Know How Much Your Time Is Worth So You Can Spend It Appropriately

How much is an hour worth to you?

Whether you’re calculating your time by how much you earn per hour or how much of your day you’re using up, it’s to your advantage to know exactly what your time is worth so that you can both budget and spend it appropriately.

As Romi Neustadt, author of You Can Have It All, Just Not at the Same Damn Time, explains in MarketWatch:

Let’s say your hourly worth is $300. The 10 minutes you might spend scrolling through Facebook to take a mental break from a particularly taxing project? That’s 50 bucks, which you might consider it a worthwhile escape.

But 45 minutes of getting lost down the scroll hole without even realising where the time has gone? That’s $225 down the toilet. If one of your priorities is living in vibrant health, that time could’ve gone toward a yoga class, a run with a friend or a massage.
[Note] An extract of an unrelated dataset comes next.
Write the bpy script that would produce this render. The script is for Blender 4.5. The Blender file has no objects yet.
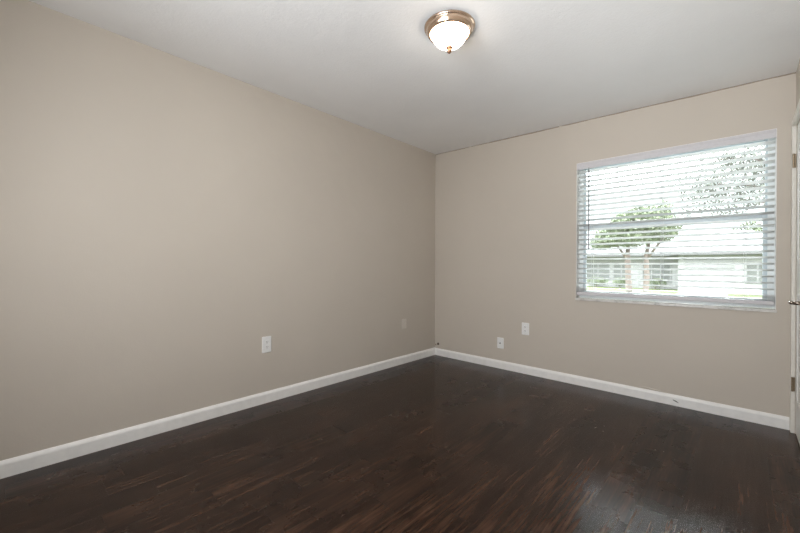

To be fair, it’s hard to squeeze a massage into 45 free minutes unless your home or workplace is already very close to a massage studio (same goes for taking a run with a friend, unless you’re already near a gym or running trail and you both have the same 45 minutes free). There are reasons we “scroll hole,” as Neustadt puts it. Sometimes we just can’t think of anything better to do with our time.

But the argument Neustadt is making is that we should be trying to value our time a little more, not fritter it away thoughtlessly. She’s used the hourly worth metric to attach numbers to hours, but you could also use a percentage-based metric; if you spend 45 minutes scrolling social media, for example, you’ve used up 3% of the 1,440 minutes allotted to you every day.

Of course, once you factor in sleep, commuting, hygiene, meal prep, and so on, you might realise that you’re giving 37.5% of the two unscheduled hours you have each day to social media.

And that might be enough to make yourself re-budget your time.

Neustadt also suggests outsourcing tasks that cost less than your hourly worth to complete, and saying no to any new commitments that literally aren’t worth your time. Although not all of us will be able to put our financial resources towards outsourcing tasks like housecleaning or cooking—and even if we have the money, there are plenty of reasons why we may not want to—we can still ask ourselves whether we should accept the next time-consuming request that comes our way, or simply say no.

Because every hour is in fact valuable, and it’s our job to spend as many hours as possible living the kind of life we truly want.